Mi
entrada de ayer, Un mundo que se fue,
se entenderá mejor hoy. Escribí influido por la noticia de una iniciativa
consensuada en el Senado para prohibir las novatadas universitarias. En la
actualidad, suponen, con cierta frecuencia, tratos vejatorios, humillaciones,
amenazas o maltratos. En nada se parecen a las de mis tiempos, a las de ese
mundo que desapareció. Contaré algunas.
Relatar algo
que a uno le hace gracia, porque lo vivió y conoció las circunstancias,
comporta el riesgo de errar en la apreciación y aburrir. Espero que no
sea este el caso. Lo hago para que quede constancia de una manera de vivir, de
entender la vida, que, desgraciadamente, cambió. Alguien dijo que cuando se
muere un viejo es como si se quemara una biblioteca, por la información que se
pierde. Yo querría ahora dejar testimonio de algunas novatadas de las que fui
testigo en mi juventud.
En mi Colegio
Mayor las mesas del comedor eran de seis. La sirvienta ponía lo que fuera en el
centro de la mesa y cada uno cogía la sexta parte. A veces alguien calculaba
mal y tomaba de más, lo que originaba leves protestas. Un amigo mío decía:
¡Coño, pero si es muy fácil! Se divide por seis, se coge un poco más y ya está. Un
poco más, ese era el secreto, no mucho más. Como en la vida, quizá.
En una de las
bromas a los novatos, los recién llegados, nos sentábamos a la mesa, con él,
cinco veteranos, uno de los cuales se había lavado escrupulosamente las manos y
se ofrecía a repartir, por ejemplo, los filetes con salsa que estaban en la
bandeja central. ¿Quieres salsa, nos preguntaba, a los otros veteranos primero?
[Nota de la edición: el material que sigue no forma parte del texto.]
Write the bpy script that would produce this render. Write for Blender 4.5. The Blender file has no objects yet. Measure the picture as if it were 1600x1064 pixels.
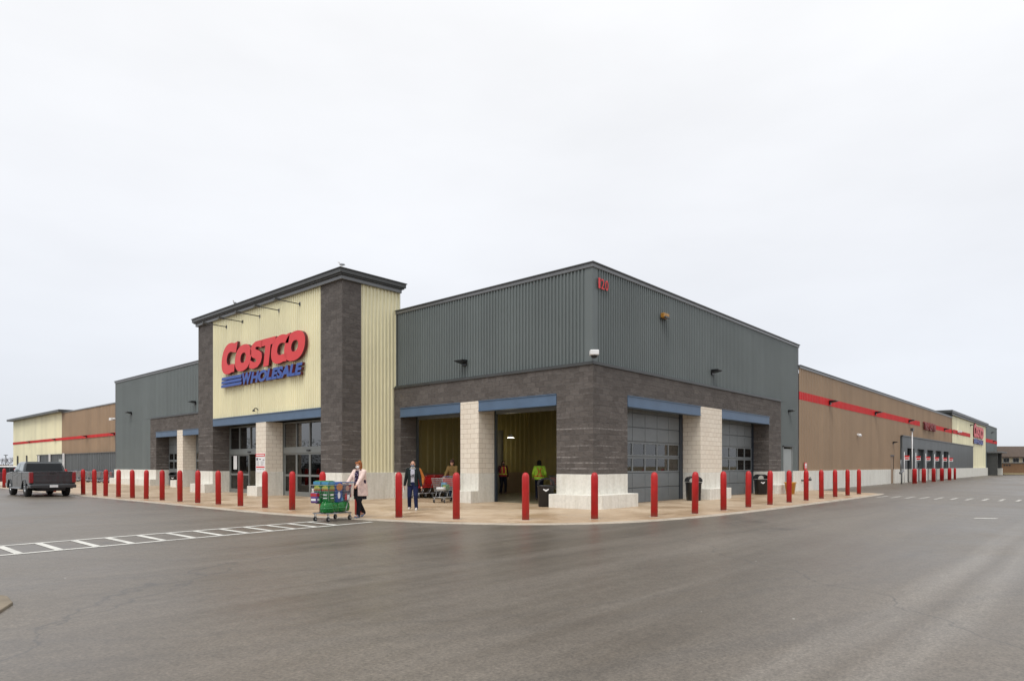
import bpy, bmesh, math, random
from mathutils import Vector, Matrix
random.seed(7)
R = math.radians
scn = bpy.context.scene
COL = scn.collection
# ------------------------------------------------------------------ camera
cam = bpy.data.cameras.new('camera'); co = bpy.data.objects.new('camera', cam); COL.objects.link(co)
cam.sensor_width = 36; cam.lens = 23.03; cam.shift_y = 0.1222; cam.clip_end = 3000; cam.clip_start = 0.1
co.location = (-18.685, -12.948, 1.5)
co.rotation_euler = (R(90), 0, R(41.794-90))
scn.camera = co
# ------------------------------------------------------------------ world + sun
SUN_EL, SUN_AZ = 58, 200      # azimuth of the direction the light comes FROM, ccw from +X
w = bpy.data.worlds.new('World'); scn.world = w; w.use_nodes = True
nt = w.node_tree; nt.nodes.clear()
def N(t, typ, **kw):
    n = t.nodes.new(typ)
    for k, v in kw.items(): setattr(n, k, v)
    return n
out = N(nt, 'ShaderNodeOutputWorld'); bg = N(nt, 'ShaderNodeBackground')
sky = N(nt, 'ShaderNodeTexSky', sky_type='NISHITA'); sky.sun_disc = False
sky.sun_elevation = R(SUN_EL); sky.sun_rotation = R(90-SUN_AZ)
tc = N(nt, 'ShaderNodeTexCoord'); sep = N(nt, 'ShaderNodeSeparateXYZ')
nt.links.new(tc.outputs['Generated'], sep.inputs[0])
ramp = N(nt, 'ShaderNodeValToRGB')           # overcast layer by elevation: pale at the horizon, brightest overhead
cr = ramp.color_ramp
cr.elements[0].position = 0.0; cr.elements[0].color = (.62, .65, .70, 1)
cr.elements[1].position = 1.0; cr.elements[1].color = (1.0, 1.0, 1.0, 1)
e = cr.elements.new(.12); e.color = (.71, .735, .785, 1)
e = cr.elements.new(.3); e.color = (.80, .815, .85, 1)
e = cr.elements.new(.55); e.color = (.86, .865, .88, 1)
nt.links.new(sep.outputs[2], ramp.inputs[0])
mp = N(nt, 'ShaderNodeMapping'); mp.inputs['Scale'].default_value = (1.1, 1.1, 3.2)
ns = N(nt, 'ShaderNodeTexNoise'); ns.inputs['Scale'].default_value = 1.6; ns.inputs['Detail'].default_value = 5; ns.inputs['Roughness'].default_value = .5
nt.links.new(tc.outputs['Generated'], mp.inputs[0]); nt.links.new(mp.outputs[0], ns.inputs[0])
mr = N(nt, 'ShaderNodeMapRange'); mr.inputs[1].default_value = .3; mr.inputs[2].default_value = .7; mr.inputs[3].default_value = .93; mr.inputs[4].default_value = 1.05
nt.links.new(ns.outputs[0], mr.inputs[0])
mul = N(nt, 'ShaderNodeVectorMath', operation='SCALE'); nt.links.new(ramp.outputs[0], mul.inputs[0]); nt.links.new(mr.outputs[0], mul.inputs['Scale'])
sk = N(nt, 'ShaderNodeVectorMath', operation='SCALE'); sk.inputs['Scale'].default_value = .08; nt.links.new(sky.outputs[0], sk.inputs[0])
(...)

Decíamos que sí, y con la mano echaba la salsa sobre nuestro plato. Al novato
se le preguntaba lo mismo y solía decir que no, que no quería salsa. Entonces
el oficiante cogía el filete y con las dos manos lo escurría muy bien para
quitarle la salsa. El novato, resignado, comía su porción, espantado sin duda
por nuestros curiosos hábitos.
Otra broma, más
ingeniosa, era como sigue. Llegaba el novato por primera vez a su habitación,
abría su maleta y ordenaba y distribuía sus cosas. Cuando veíamos que bajaba a
cenar, nos reuníamos allí unos veteranos, escondíamos cuidadosamente todo en el
armario y nos poníamos a hacer algo. Volvía el novato, abría la puerta y se
excusaba por haberse confundido de habitación. Cuando no encontraba su
habitación por ninguna parte, su perplejidad iba en aumento. Hasta que le
informábamos del asunto, siempre entre risas. Y ya quedaba insertado en el
grupo, en el Colegio.
Otra, algo más
macabra. El novato iba a cenar y le acompañábamos unos veteranos. Mientras, uno
de nosotros se colocaba en su armario, aparentemente colgado de una cuerda en
la barra para las perchas, como si se hubiera ahorcado. Volvíamos juntos, con
algún pretexto, a la habitación y en el momento oportuno alguien abría el
armario ante la vista del novato y aparecía el cadáver. El susto solía ser
mayúsculo.
Menos
elaborada, la broma más extendida era algún tipo de relato que permitiera la
exageración progresiva. Los veteranos hablaban entre sí de las portentosas facultades
de alguien, en cualquier actividad, mientras el novato atendía a la
conversación. ¡Cómo comía Fulano!, decía un colegial viejo, por ejemplo. Se
comió una vez un pollo en una sentada, en un momento. Yo le he visto, añadía
otro, comerse dos pollos en quince minutos. Eso no es nada. Yo le vi… Y así
hasta que el novato se daba cuenta de que todo era mentira, de que le estaban
tomando el pelo. Unos tardaban más y otros menos en descubrir el engaño.
Teníamos así una idea de su candidez, de su credulidad.
Nunca vi otras
violencias ni humillaciones. Entonces éramos así. No éramos santos, pero no
éramos agresivos, con las naturales excepciones. Era un mundo más tranquilo,
más sosegado, más respetuoso, más ordenado. Teníamos que esforzarnos con ahínco
para conseguir las cosas. No nos habían atiborrado de regalos, de caprichos. Un
mundo que se fue. Espero no haber escrito bajo los efectos turbadores de la
catatimia. De ese palabro, de la catatimia, hablaré el próximo día.